Bribery and corruption in kick-boxing (PPPost, October 20) is no worse than it is
in the state education system.
In school, students must buy sweets and cakes from their teachers if they want to
get high scores or avoid their teachers' anger or curses. If the students do not
buy, they will face punishment.
Some teachers shamelessly demand money from students before they being teaching the
lesson because their salaries are low and they cannot support their families.
Some students who have not attended class for the regulation minimum number of days
in a year have to pay money to teachers and school administrators to be able to move
up to a higher class the following year.
Bribery and corruption in education has destroyed the morality and dignity of Cambodia's
teachers, and teaches the younger generation from their infancy that they must submit
to corruption and bribery if they want to survive.
Students show "respect" for their teachers not from their hearts but because
they are afraid for their scores.
Foreign universities that offer scholarships to Cambodian students always require
evidence of their scores and study records. Rich students pay school administrators
to write new records and thus get high scores for study records; poor students with
inadequate attendance records because they have had to help their families have no
chance to continue their study abroad, even if they have the capacity. Surely this
is unjust.
I would like to think that teachers have not wilfully descended into corruption,
but have been forced into this way of life by their empty stomachs.
Recently the government increased teachers' salaries, but they are still low. The
government is trying to discourage teachers from teaching their private classes during
state working hours, but the increased salaries still do not afford teachers an adequate
living standard, so inevitably corrupt practices continue.

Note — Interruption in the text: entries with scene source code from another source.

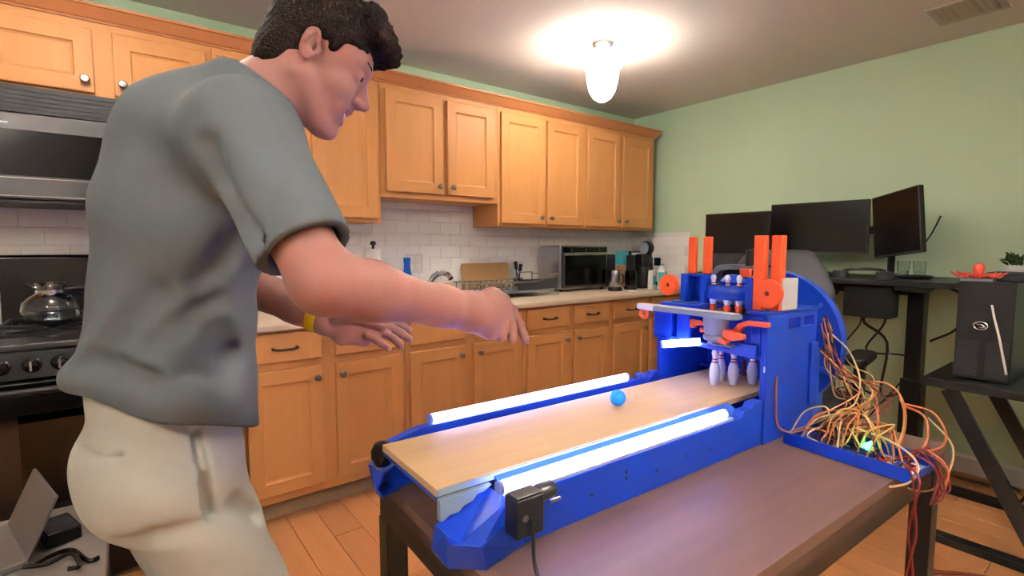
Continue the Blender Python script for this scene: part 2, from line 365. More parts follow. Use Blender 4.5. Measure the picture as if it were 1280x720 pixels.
m = MB(); m.add([(-a, -b, 0), (a, -b, 0), (a, b, 0), (-a, b, 0), (-a+.03, -b+.03, -.17), (a-.03, -b+.03, -.17), (a-.03, b-.03, -.17), (-a+.03, b-.03, -.17)], [(0, 1, 5, 4), (1, 2, 6, 5), (2, 3, 7, 6), (3, 0, 4, 7), (4, 5, 6, 7)]); m.build('basin', M['steel'], t)
fx = aty(536, 350, -.075); t = thing('kitchen_faucet', 'chrome single-lever faucet rising behind the sink', 'faucet', (fx[0], -.085, .9145))
MB().lathe([(0, 0), (.032, 0), (.03, .01), (.02, .02), (.018, .07), (.021, .09), (.021, .11), (0, .118)], 20, cap=False).build('base', M['chrome'], t, True)
MB().tube(spline([(0, 0, .08), (.01, -.04, .13), (.03, -.10, .16), (.04, -.16, .155), (.045, -.19, .13)], 6), [.015]*13+[.017]*12, 12).build('spout', M['chrome'], t, True)
MB().tube(spline([(0, 0, .11), (.02, .0, .14), (.055, -.01, .165)], 5), .009, 10).build('lever', M['chrome'], t, True)
# ------------------------------------------------------------------ microwave, stove, kettle
t = thing('microwave_oven', 'dark over-the-range microwave above the stove', 'microwave', (-.014, 0, 1.408))
a = .379
MB().box(-a, a, -.375, -.012, 0, .412).build('body', M['charcoal'], t, bevel=.003)
MB().box(-a, a, -.39, -.3755, .316, .412).build('vent_strip', M['charcoal'], t, bevel=.002)
for k in range(5): MB().box(-a+.01, a-.01, -.393, -.3905, .33+k*.016, .337+k*.016).build('slat', M['black_plastic'], t)
d = MB().box(-a, a-.16, -.402, -.3755, .005, .312).build('door', M['dark_steel'], t, bevel=.004)
MB().box(-a+.03, a-.20, -.4035, -.402, .088, .252).build('window', M['black_gloss'], d)
MB().box(-a+.02, a-.18, -.4042, -.402, .0785, .0815).build('trim_line', M['steel'], d)
MB().box(-a+.02, a-.18, -.4042, -.402, .0135, .0165).build('trim_line', M['steel'], d)
MB().box(-a+.065, -a+.10, -.4035, -.402, .272, .277).build('badge', M['pale_plastic'], d)
MB().tube(spline([(a-.185, -.402, .05), (a-.185, -.43, .07), (a-.185, -.435, .16), (a-.185, -.43, .25), (a-.185, -.402, .27)], 5), .008, 8).build('handle', M['dark_steel'], d, True)
MB().box(a-.157, a, -.40, -.3755, .005, .312).build('control_panel', M['black_gloss'], t, bevel=.003)
MB().box(-a, a, -.40, -.02, -.008, -.0005).build('bottom_plate', M['black_plastic'], t)
t = thing('gas_stove', 'black gas stove with oven, front left behind the man', 'stove', (-.014, 0, 0)); a = .378
MB().box(-a, a, -.645, -.02, .03, .895).build('body', M['black_gloss'], t, bevel=.004)
for sx in (-1, 1):
    for y in (-.6, -.08): MB().lathe([(0, .0), (.02, 0), (.02, .03), (0, .03)], 12, (sx*.33, y, 0), cap=False).build('foot', M['black_plastic'], t)
MB().box(-a, a, -.665, -.09, .8955, .917).build('cooktop', M['dark_steel'], t, bevel=.005)
MB().prism([(-.088, .9), (-.02, .9), (-.02, 1.205), (-.06, 1.205), (-.07, 1.195)], 0, -a, a).build('backguard', M['black_gloss'], t, bevel=.004)
MB().prism([(-.6455, .80), (-.672, .80), (-.665, .888), (-.6455, .888)], 0, -a, a).build('control_panel', M['black_plastic'], t, bevel=.003)
for x in (-.31, -.235, -.163, -.09, .02, .12, .22, .31):
    k = MB().lathe([(.026, -.669), (.026, -.675), (.02, -.678), (.019, -.70), (0, -.702)], 18, (x, 0, .846), axis=1, cap=False).build('control_knob', M['black_gloss'], t, True)
    MB().box(x-.003, x+.003, -.705, -.702, .83, .862).build('pointer', M['steel'], k)
d = MB().box(-a+.004, a-.004, -.68, -.6455, .18, .79).build('oven_door', M['black_gloss'], t, bevel=.006)
MB().box(-a+.10, a-.10, -.682, -.68, .36, .68).build('oven_window', M['smoke_glass'], d)
MB().tube([(-a+.05, -.68, .765), (-a+.05, -.715, .765)], .009, 8).tube([(a-.05, -.68, .765), (a-.05, -.715, .765)], .009, 8).tube([(-a+.03, -.717, .765), (a-.03, -.717, .765)], .012, 12).build('door_handle', M['black_plastic'], d, True)
MB().box(-a+.004, a-.004, -.675, -.6455, .05, .172).build('drawer_front', M['black_gloss'], t, bevel=.005)
for sx in (-.19, .19):
    for sy in (-.50, -.23):
        b = MB().lathe([(0, .918), (.05, .918), (.045, .926), (.03, .93), (0, .931)], 20, (sx, sy, 0), cap=False).build('burner', M['black_metal'], t, True)
        g = MB()
        for k in range(4):
            q = math.pi/4+k*math.pi/2; g.bar((sx+.02*math.cos(q), sy+.02*math.sin(q), .943), (sx+.155*math.cos(q), sy+.115*math.sin(q), .943), .01, .01)
        for y in (-.125, .125): g.bar((sx-.16, sy+y, .94), (sx+.16, sy+y, .94), .01, .012); 
        for x in (-.16, .16): g.bar((sx+x, sy-.125, .94), (sx+x, sy+.125, .94), .01, .012)
        for x in (-.16, .16):
            for y in (-.125, .125): g.bar((sx+x, sy+y, .917), (sx+x, sy+y, .94), .012, .012)
        g.build('grate', M['black_metal'], t)
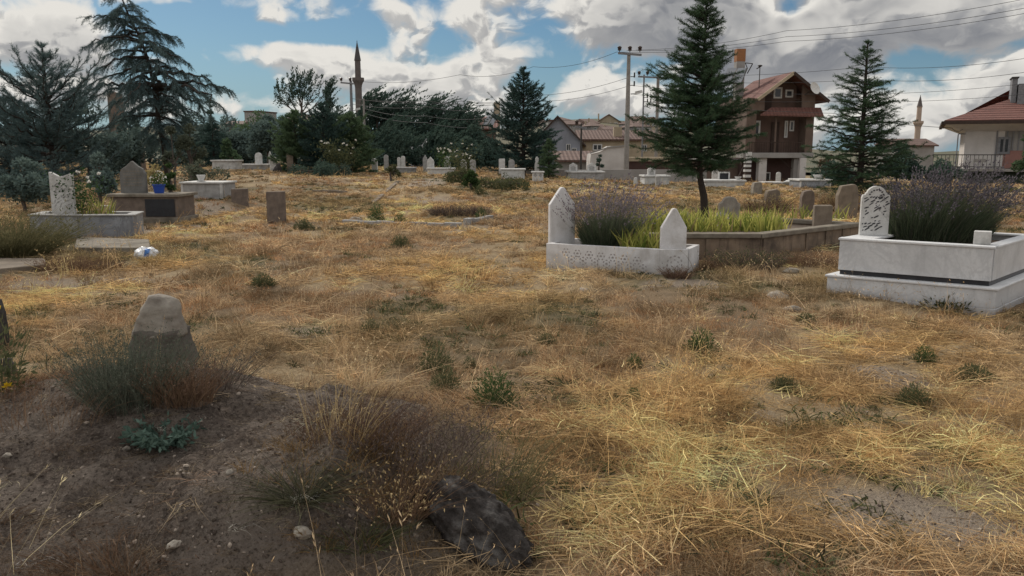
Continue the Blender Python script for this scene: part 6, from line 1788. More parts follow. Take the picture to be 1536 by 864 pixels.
def leafy(label, base, lobes, n, leaf, mat_, seed, cat='tree', name='broadleaf_tree', group=None, trunk_h=None, r0=.12, gaps=.45, gscale=1.1, shoots=0, wind=(0, 0, 0), shell=.45, flat=1.0, shoot_len=.8, bark='bark_grey', wide=.55, trunks=1):
    """bush or tree: leaf clumps through ellipsoid lobes with gaps, limbs reaching into each lobe; lobes (x,y,z,rx,ry,rz)"""
    rg = np.random.default_rng(seed)
    t = thing(name, label, cat, base, 0, group)
    lob = np.array(lobes, float); vol = lob[:, 3] * lob[:, 4] * lob[:, 5]; pr = vol ** .72; pr /= pr.sum()
    Cs, Rn = [], []; have = 0
    while have < n:
        m = n * 2; k = rg.choice(len(lob), m, p=pr); d = rdir(m, -.85, 1, rg); r = (shell + (1 - shell) * rg.random(m)) ** .6
        r = r * (1 + .22 * (fbm(d[:, 0] * 2.5 + k * 3.1, d[:, 1] * 2.5 + d[:, 2] * 2.2, 3, seed) - .5) * 2)
        C = lob[k, :3] + d * r[:, None] * lob[k, 3:]
        g = .5 * fbm(C[:, 0] * gscale + C[:, 1] * .7 * gscale, C[:, 2] * gscale - C[:, 1] * .4 * gscale, 3, seed + 9) + .5 * fbm(C[:, 0] * gscale * 2.3, C[:, 2] * gscale * 2.3 + C[:, 1] * gscale, 3, seed + 4)
        ok = g > gaps * rg.uniform(.82, 1.08, m)
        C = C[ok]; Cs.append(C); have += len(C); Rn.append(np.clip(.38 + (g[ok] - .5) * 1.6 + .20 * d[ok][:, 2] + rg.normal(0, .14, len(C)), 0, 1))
    C = np.concatenate(Cs)[:n]; rr = np.concatenate(Rn)[:n]
    D = unit(rdir(n, -.7, 1, rg) + np.array(wind))
    geo = [leaves(C, D, leaf * rg.uniform(.6, 1.35, n), leaf * wide * rg.uniform(.7, 1.2, n), rr, rg)]
    if shoots:
        k = rg.choice(len(lob), shoots, p=pr); d = rdir(shoots, .1, 1, rg)
        S = lob[k, :3] + d * lob[k, 3:] * .8
        sd = unit(d * .55 + np.array([0, 0, .9]) + np.array(wind) * 1.2 + rg.normal(0, .14, (shoots, 3)))
        sl = shoot_len * rg.uniform(.4, 1.15, shoots)
        m = 26; f = rg.random((shoots, m))
        bend = np.array([wind[0], wind[1], -.15])
        Cn = S[:, None] + sd[:, None] * (sl[:, None] * f)[..., None] + bend * (sl[:, None] * f * f)[..., None]
        Dn = unit(np.repeat(sd[:, None] + bend * f[..., None], 1, 1) + rg.normal(0, .38, (shoots, m, 3)))
        Cn = (Cn + rg.normal(0, .05, Cn.shape) * (1 - f * .8)[..., None]).reshape(-1, 3)
        geo.append(leaves(Cn, Dn.reshape(-1, 3), leaf * rg.uniform(.7, 1.3, len(Cn)), leaf * wide * .8, np.clip(rg.normal(.45, .2, len(Cn)), 0, 1), rg))
    V, Q, r_ = cat_geo(geo)
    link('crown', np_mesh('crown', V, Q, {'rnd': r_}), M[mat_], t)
    mb = MB(); th = trunk_h if trunk_h is not None else max(.3, lob[:, 2].min() * .8)
    for q in range(trunks):
        ox = rg.normal(0, .12 * (trunks > 1)); oy = rg.normal(0, .1 * (trunks > 1))
        mb.tube([(ox, oy, -.4), (ox + rg.normal(0, .05), oy, th * .5), (ox * 1.6 + rg.normal(0, .08), oy, th)], [r0 * 1.15, r0, r0 * .75], 8)
        for i, l in enumerate(lob):
            if trunks > 1 and i % trunks != q: continue
            mid = (l[0] * .45 + ox, l[1] * .45, th + (l[2] - th) * .45)
            tipp = (l[0], l[1], l[2] + l[5] * .45)
            mb.tube([(ox * 1.6, oy, th * .92), mid, tipp], [r0 * .62, r0 * .4, r0 * .12], 6)
            for j in range(3):
                dd = rdir(1, -.1, 1, rg)[0]
                mb.tube([mid, (mid[0] * .4 + (l[0] + dd[0] * l[3]) * .6, mid[1] * .4 + (l[1] + dd[1] * l[4]) * .6, mid[2] * .4 + (l[2] + dd[2] * l[5]) * .6), (l[0] + dd[0] * l[3] * .9, l[1] + dd[1] * l[4] * .9, l[2] + dd[2] * l[5] * .9)], [r0 * .3, r0 * .2, r0 * .05], 5)
    mb.build('trunk', M[bark], t)
    return t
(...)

I hope that eventually salaries in the education sector will be sufficiently improved
so that teachers will not need to sell sweets and cakes, or demand money from students
before beginning lessons, or sell students copies of the answers to monthly tests.
In kickboxing, if a boxer is corrupt and takes bribes and the spectators become aware
of it, they will hit him and shout curses at him and throw bottles at him.
I do not want to hear of corruption or bribery - in kickboxing or education
or any other sector - because bribery destroys the morality of humanity and teaches
people a culture of habitual corruption. This makes society unstable and full of
injustice and forces the people to sleep in a nightmare.